◆ **WHAT YOU HAVE TO DO**
Take every line from the first down to the line with "return m, nt, b" and set it down exactly, without the pictures.

_ _ _ _ _

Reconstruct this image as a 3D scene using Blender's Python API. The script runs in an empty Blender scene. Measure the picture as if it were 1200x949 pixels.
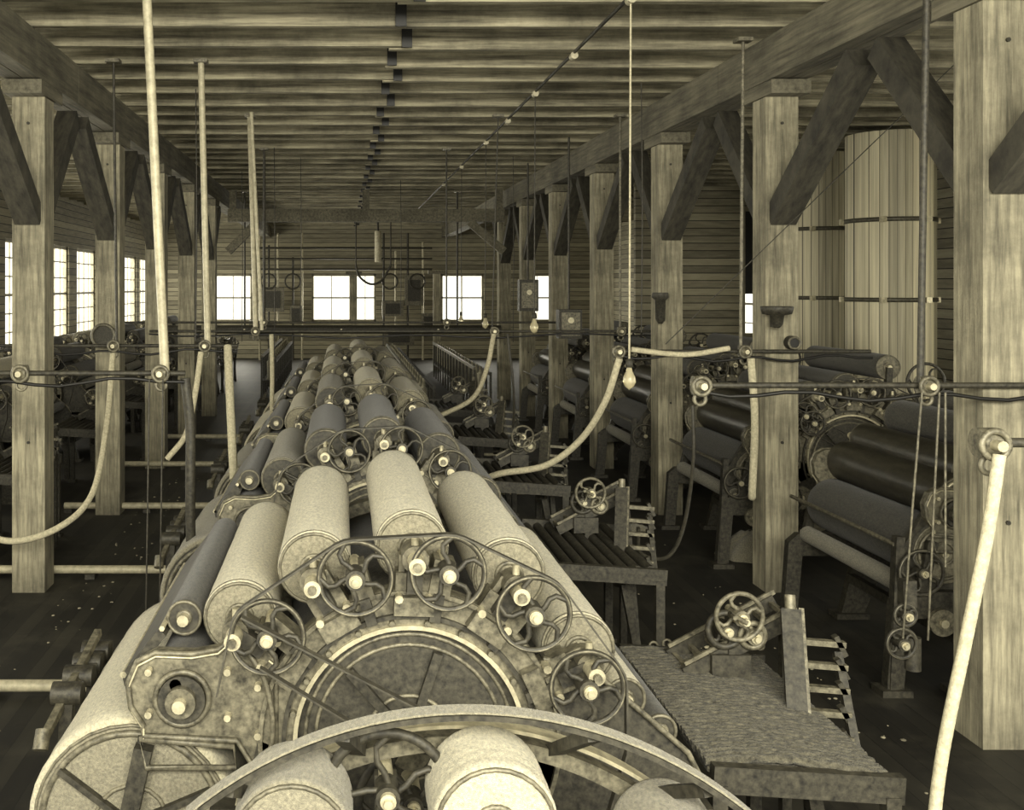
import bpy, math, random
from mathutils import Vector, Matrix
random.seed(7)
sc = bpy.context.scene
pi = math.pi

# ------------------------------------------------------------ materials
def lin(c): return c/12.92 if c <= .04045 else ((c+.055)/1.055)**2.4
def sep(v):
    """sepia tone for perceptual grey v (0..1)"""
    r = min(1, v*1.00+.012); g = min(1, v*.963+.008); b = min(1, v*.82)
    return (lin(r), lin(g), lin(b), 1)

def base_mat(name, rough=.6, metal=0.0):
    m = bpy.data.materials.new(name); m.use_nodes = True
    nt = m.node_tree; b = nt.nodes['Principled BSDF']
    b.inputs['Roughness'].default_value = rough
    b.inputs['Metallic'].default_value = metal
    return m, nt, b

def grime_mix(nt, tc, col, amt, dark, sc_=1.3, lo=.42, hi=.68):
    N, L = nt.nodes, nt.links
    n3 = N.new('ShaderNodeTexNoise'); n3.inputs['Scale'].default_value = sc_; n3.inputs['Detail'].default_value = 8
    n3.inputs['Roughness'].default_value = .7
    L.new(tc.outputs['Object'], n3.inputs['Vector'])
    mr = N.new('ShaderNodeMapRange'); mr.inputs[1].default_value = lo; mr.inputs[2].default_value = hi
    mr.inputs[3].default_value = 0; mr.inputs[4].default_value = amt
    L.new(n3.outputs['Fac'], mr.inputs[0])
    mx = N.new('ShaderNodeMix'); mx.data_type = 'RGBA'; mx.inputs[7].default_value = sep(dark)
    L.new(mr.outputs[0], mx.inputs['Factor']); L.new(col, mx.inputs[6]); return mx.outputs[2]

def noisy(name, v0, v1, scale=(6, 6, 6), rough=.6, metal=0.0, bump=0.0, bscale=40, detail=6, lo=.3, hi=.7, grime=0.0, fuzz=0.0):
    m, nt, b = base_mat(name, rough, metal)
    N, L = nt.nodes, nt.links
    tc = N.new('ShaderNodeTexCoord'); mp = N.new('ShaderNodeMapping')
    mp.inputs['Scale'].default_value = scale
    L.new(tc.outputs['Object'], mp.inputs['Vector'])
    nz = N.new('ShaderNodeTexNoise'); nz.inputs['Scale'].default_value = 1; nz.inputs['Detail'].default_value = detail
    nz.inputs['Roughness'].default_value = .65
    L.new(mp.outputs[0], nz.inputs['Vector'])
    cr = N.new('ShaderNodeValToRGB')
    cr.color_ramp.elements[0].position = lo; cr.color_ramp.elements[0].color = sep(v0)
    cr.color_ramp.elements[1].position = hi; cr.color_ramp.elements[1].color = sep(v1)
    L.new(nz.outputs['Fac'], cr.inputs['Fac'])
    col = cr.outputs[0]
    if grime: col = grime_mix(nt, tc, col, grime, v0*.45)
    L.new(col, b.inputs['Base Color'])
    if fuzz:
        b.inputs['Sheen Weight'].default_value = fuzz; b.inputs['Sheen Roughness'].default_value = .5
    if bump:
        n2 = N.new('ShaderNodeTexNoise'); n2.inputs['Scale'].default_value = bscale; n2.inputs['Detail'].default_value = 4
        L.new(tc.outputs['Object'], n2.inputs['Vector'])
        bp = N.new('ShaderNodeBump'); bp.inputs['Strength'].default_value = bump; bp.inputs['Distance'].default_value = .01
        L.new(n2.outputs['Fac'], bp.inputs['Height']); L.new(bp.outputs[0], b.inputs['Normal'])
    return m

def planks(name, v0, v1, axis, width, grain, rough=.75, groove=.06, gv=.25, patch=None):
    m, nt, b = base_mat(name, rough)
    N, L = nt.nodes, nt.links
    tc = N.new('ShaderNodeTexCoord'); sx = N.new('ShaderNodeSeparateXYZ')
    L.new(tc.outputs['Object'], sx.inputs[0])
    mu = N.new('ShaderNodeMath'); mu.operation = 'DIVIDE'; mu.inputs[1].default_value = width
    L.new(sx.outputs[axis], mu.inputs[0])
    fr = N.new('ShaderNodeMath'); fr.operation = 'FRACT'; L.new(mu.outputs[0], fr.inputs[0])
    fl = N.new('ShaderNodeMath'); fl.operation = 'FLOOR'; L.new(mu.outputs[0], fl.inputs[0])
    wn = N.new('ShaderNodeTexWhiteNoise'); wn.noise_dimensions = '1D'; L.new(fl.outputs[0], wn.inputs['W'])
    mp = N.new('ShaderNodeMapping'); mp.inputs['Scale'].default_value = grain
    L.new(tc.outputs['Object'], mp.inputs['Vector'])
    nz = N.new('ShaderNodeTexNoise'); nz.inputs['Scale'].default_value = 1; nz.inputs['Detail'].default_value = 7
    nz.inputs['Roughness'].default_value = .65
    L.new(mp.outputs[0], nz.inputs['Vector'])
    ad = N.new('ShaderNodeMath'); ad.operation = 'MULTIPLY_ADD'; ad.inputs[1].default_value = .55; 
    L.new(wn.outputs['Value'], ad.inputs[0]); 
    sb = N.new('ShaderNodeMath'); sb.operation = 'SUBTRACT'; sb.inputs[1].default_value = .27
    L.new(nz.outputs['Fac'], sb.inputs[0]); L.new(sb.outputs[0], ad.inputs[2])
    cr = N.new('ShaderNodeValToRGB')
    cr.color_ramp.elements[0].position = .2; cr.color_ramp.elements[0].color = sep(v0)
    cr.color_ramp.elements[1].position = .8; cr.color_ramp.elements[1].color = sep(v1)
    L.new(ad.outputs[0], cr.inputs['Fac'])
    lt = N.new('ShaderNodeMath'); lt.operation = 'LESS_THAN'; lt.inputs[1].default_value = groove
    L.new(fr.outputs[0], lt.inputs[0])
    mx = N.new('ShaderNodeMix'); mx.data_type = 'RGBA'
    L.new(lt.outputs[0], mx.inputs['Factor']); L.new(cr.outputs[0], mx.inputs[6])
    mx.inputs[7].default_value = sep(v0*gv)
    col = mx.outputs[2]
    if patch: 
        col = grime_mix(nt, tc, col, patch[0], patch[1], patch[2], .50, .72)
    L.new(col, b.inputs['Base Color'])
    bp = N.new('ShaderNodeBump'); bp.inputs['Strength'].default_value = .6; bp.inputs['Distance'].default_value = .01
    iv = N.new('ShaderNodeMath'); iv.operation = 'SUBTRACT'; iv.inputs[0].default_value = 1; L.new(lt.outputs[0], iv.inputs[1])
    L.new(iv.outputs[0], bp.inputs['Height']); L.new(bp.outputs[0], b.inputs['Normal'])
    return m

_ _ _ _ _

◆ **FULL OUTPUT**
Reconstruct this image as a 3D scene using Blender's Python API. The script runs in an empty Blender scene. Measure the picture as if it were 1200x949 pixels.
import bpy, math, random
from mathutils import Vector, Matrix
random.seed(7)
sc = bpy.context.scene
pi = math.pi

# ------------------------------------------------------------ materials
def lin(c): return c/12.92 if c <= .04045 else ((c+.055)/1.055)**2.4
def sep(v):
    """sepia tone for perceptual grey v (0..1)"""
    r = min(1, v*1.00+.012); g = min(1, v*.963+.008); b = min(1, v*.82)
    return (lin(r), lin(g), lin(b), 1)

def base_mat(name, rough=.6, metal=0.0):
    m = bpy.data.materials.new(name); m.use_nodes = True
    nt = m.node_tree; b = nt.nodes['Principled BSDF']
    b.inputs['Roughness'].default_value = rough
    b.inputs['Metallic'].default_value = metal
    return m, nt, b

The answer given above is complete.